I love splitting lanes, even though I have rarely done it since I left California in 1991. I feel confident that I would be able to continue that practice, even in less-skilled and passive-aggressive Minnesota traffic. However, I have experienced the aftermath of following one of our many grossly illegal biker gangs in both Cities’ traffic and on rural roads. After those clowns have passed a few motorists (or the motorists have suffered the risk of passing them) most everyone on the road is in a mood to swat a motorcycle. Recently, a friend tried to justify this nonsense by claiming a weird relationship, “loud pipes, which many riders find naturally enjoyable, same as playing a musical instrument loudly, which many musicians naturally enjoy.” I suspect I might find it enjoyable to take potshots at noisy vehicles, but I suspect my enjoyment ends when the bullet hits the target? Who cares what 1% of 1% of the population “enjoys” if that impinges on the peace and quiet of the majority of the people in hearing distance? Not to mention the fact that it is illegal in Minnesota and most states to modify either the exhaust of intake of a modern vehicle. The fact that cops are too lazy and/or cowardly to mess with that crowd does not justify the noise or make that behavior legal. The idiotic “road captain” nonsense is making enemies for motorcyclists every time that privilege is exercised on top of the noise that always comes with that crowd.

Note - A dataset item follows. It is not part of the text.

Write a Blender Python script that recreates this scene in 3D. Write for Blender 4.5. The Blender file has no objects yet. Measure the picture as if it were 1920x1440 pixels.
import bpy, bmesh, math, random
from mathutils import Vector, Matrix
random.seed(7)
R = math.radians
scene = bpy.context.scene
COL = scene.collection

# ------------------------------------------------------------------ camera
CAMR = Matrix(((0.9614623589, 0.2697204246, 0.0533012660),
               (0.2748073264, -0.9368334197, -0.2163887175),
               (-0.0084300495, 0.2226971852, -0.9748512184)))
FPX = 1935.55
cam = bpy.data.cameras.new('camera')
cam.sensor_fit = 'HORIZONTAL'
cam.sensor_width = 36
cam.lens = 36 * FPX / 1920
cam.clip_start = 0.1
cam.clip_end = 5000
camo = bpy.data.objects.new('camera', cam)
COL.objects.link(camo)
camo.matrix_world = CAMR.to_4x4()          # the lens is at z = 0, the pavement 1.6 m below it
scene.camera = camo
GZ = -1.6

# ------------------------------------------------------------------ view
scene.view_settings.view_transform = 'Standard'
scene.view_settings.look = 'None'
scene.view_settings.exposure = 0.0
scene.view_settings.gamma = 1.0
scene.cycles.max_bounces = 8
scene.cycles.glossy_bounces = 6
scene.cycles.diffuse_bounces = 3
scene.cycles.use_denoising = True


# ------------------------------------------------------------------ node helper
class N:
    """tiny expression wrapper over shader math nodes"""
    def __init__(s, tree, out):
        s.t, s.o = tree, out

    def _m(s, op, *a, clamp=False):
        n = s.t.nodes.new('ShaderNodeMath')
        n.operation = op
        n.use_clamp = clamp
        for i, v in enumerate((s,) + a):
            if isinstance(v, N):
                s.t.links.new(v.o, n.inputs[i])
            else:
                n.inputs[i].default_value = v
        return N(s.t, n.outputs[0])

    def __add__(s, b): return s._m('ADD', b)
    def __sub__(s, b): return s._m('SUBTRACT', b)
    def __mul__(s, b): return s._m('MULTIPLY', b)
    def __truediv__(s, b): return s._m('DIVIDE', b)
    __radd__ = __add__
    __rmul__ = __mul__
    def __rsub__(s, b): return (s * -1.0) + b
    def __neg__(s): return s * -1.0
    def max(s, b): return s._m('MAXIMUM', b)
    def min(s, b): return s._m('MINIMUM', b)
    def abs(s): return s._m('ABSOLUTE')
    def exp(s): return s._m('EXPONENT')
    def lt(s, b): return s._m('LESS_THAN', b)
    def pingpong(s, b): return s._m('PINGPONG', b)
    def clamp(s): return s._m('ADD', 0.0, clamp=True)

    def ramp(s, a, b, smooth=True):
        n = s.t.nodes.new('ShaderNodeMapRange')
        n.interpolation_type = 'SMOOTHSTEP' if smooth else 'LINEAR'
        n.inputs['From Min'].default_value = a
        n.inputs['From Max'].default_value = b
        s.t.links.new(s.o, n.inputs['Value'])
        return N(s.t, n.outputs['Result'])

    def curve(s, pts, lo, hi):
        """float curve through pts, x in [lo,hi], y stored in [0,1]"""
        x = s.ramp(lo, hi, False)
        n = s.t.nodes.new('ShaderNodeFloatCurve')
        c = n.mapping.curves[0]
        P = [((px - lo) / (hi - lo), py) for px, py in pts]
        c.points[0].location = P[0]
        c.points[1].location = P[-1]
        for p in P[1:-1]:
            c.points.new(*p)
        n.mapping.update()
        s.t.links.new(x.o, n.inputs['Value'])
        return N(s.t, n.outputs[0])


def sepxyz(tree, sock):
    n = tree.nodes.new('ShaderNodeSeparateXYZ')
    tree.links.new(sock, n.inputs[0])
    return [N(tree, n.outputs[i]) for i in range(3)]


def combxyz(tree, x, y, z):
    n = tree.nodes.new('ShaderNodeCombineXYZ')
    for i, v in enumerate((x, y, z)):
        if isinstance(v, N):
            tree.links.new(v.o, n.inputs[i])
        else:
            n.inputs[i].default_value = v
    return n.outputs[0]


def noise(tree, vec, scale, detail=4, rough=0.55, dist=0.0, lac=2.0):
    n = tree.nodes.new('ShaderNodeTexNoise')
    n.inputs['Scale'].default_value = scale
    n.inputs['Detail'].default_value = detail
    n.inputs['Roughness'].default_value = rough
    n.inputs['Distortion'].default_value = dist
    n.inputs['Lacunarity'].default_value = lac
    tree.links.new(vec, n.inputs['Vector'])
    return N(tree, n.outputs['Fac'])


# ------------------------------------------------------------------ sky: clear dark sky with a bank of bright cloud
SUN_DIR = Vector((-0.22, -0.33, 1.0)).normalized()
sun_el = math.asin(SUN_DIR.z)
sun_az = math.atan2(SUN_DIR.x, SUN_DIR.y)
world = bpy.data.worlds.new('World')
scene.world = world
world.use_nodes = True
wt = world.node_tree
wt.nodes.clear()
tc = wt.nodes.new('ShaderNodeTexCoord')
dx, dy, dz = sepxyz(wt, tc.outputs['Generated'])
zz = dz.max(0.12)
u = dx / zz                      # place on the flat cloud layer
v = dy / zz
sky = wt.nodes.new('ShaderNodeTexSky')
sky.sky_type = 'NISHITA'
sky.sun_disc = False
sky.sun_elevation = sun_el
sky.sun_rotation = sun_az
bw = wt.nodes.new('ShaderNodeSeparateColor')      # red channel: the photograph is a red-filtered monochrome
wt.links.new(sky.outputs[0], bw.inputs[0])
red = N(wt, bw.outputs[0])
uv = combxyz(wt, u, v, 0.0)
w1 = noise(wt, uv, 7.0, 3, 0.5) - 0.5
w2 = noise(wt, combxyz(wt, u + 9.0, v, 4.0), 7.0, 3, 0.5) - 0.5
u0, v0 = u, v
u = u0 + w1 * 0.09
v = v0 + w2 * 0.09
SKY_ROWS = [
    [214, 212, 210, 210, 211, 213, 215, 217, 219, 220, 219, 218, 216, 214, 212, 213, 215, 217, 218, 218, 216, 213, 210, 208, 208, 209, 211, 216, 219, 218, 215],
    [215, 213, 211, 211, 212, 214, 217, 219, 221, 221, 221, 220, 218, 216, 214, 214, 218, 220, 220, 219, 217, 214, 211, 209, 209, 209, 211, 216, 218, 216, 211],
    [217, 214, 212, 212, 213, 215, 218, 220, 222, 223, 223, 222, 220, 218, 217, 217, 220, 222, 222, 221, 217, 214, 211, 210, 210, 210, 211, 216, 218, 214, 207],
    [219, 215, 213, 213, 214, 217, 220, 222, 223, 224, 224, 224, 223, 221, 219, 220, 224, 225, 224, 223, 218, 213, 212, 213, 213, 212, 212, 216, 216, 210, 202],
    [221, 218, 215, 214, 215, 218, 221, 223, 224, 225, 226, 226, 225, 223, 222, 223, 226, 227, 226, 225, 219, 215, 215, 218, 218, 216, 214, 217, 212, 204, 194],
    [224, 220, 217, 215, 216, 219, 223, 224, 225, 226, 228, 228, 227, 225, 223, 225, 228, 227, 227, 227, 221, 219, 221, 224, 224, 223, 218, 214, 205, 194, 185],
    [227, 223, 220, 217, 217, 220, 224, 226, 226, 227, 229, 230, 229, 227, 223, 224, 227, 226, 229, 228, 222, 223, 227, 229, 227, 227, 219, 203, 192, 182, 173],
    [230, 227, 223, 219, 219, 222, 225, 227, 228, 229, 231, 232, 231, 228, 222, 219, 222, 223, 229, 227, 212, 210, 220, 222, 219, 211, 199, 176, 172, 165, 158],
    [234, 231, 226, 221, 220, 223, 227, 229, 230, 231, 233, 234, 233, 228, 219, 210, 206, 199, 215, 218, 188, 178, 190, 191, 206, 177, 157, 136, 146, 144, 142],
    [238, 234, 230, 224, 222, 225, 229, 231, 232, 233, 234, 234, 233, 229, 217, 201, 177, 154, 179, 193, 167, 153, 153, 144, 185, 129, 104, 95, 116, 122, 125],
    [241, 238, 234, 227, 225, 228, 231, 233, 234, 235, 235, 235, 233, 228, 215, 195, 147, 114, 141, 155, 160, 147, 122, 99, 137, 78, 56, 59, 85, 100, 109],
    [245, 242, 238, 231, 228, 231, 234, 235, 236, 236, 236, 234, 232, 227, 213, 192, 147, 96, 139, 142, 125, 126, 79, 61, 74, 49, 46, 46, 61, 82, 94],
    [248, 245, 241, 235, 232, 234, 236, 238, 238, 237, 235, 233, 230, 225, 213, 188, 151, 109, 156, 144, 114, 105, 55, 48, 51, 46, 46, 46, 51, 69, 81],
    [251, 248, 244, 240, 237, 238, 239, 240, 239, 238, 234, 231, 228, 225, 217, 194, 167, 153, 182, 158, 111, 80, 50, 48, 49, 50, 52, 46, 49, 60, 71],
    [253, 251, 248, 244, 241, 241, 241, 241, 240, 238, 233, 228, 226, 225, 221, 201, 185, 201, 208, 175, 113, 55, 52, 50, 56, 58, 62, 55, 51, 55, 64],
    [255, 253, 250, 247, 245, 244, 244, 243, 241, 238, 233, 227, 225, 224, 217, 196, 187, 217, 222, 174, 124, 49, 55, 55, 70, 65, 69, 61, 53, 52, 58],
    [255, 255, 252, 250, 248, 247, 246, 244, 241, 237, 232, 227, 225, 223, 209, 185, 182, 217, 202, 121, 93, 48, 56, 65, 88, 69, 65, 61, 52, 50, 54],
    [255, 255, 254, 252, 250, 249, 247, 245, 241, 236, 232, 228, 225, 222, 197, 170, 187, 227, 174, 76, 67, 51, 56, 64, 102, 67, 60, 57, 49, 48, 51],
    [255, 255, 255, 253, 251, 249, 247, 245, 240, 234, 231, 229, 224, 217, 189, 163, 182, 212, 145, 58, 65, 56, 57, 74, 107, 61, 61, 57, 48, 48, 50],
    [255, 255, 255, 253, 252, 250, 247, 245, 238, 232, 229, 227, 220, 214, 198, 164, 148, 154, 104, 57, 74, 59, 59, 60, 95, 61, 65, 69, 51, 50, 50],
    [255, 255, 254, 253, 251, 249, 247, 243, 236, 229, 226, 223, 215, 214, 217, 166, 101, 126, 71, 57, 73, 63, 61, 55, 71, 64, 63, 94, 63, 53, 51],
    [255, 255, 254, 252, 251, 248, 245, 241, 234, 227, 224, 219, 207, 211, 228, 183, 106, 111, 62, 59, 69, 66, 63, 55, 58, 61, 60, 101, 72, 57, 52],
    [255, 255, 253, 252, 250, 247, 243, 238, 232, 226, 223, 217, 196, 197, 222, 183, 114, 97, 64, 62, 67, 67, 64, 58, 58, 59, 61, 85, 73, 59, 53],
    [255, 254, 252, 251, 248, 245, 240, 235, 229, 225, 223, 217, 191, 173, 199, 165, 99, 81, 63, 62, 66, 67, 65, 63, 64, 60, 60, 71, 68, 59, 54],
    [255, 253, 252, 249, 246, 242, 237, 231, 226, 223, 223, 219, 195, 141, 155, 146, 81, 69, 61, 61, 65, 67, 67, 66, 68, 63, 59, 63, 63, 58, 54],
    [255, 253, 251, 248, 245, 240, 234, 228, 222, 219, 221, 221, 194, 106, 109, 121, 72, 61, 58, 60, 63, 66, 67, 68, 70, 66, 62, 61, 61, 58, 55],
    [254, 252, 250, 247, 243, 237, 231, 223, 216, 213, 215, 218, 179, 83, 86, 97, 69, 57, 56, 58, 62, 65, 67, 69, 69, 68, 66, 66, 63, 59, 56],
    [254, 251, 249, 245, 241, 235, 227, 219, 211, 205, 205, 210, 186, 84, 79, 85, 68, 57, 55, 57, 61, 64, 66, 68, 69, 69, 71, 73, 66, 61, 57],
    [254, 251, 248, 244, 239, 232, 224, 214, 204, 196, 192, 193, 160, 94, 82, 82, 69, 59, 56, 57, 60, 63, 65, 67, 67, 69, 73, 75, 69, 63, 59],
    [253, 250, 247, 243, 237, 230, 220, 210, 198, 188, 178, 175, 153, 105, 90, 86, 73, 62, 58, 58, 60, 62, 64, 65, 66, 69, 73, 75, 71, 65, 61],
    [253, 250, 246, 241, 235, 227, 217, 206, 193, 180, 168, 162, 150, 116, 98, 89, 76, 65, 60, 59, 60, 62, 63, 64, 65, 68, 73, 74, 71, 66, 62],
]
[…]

learn to rideBut mixing pointless hearing-damaging noises and anti-social behavior with a driving tactic, that is as risky and depending on tolerant behavior as lane splitting, is gambling with lives (on both sides of the obvious crashes that are going to happen soon after this law goes into effect). I admit some of those lives are dirtbags, but too often the dirtbags bring down useful and decent people, which is where the “operator of a motor vehicle that intentionally impedes or attempts to prevent any operator of a motorcycle from operating a motorcycle as permitted under paragraph (e) is guilty of a petty misdemeanor” portion of this law is going to do damage in the best of cases. Since many traffic cops are going to default to assuming the cager caused the crash, even though statistics makes that pretty unlikely, ordinary drivers are going to punished for motorcyclists’ bad and/or incompetent behavior. After that happens a few hundred times, the majority of road users are going to object to being responsible for the irresponsible crowd.

Attracting the attention of the majority of road users and taxpayers is likely to backfire on those to imagine this law is going to be a good thing for Minnesota motorcycling. When taxpayers realize that absolutely nothing about allowing motorcycles on public highways can be economically justified, they will likely start considering the obvious and logical solution: relegating motorcycles to the “recreational vehicle” category and removing the damn things from public roads. And I am here to say “I told you so.” If we made the slightest effort to reduce the public nuisance aspects of motorcycles before introducing lane splitting, I think it might be possible to introduce the practice to Minnesota highway users. If whoever is driving this dumb idea ignores that fact, there will be blood.

4 comments:

Brad Sinn, formerly of MN, now of the mountains of AZ said...

They passed lane splitting here in AZ. It's a mistake.

T.W. Day said...

Thanks for reading the blog, Brad. Can you comment on why you think the AZ lane splitting is "a mistake?" I, of course, have some suspicions, but all of my lane splitting experience came from California in the 1980s and really early 90s when this was a different country, motorcycle exhausts were better controlled by law and law enforcement, and in a state that had always had lane splitting.

Brad Sinn, formerly of MN, now of the mountains of AZ said...

Sure, the law "as written" would be fine. Technically it's lane filtering.
The speed limit is 45 miles per hour or less
The road has two or more lanes of traffic moving in the same direction
The surrounding cars are stopped
The action can be performed safely
Motorcycles must maintain a speed of no more than 15 miles per hour

In practicality most of the lane splitting I see in practice meets NONE of these criteria. I commute to work 3-4 days a week on my motorcycle. I have noticed a significant uptick in the need to protect my place in a lane. When I'm stopped in a row of traffic, cars have (on 3 occasions) pulled up alongside me crowded into my lane because I'm NOT splitting.

T.W. Day said...

Wow! That is an unforeseen (by me) consequence. I commuted in southern California, in the 80s and early 90s for almost a decade and never had that one happen . . . ever. Minnesota, the home of repressed and passive anger, is likely to be a hotbed of that stuff. Add horders of illegal exhaust systems passing a few inches from open windows and I think we're about to experience some serious highway conflict and road rage incidents.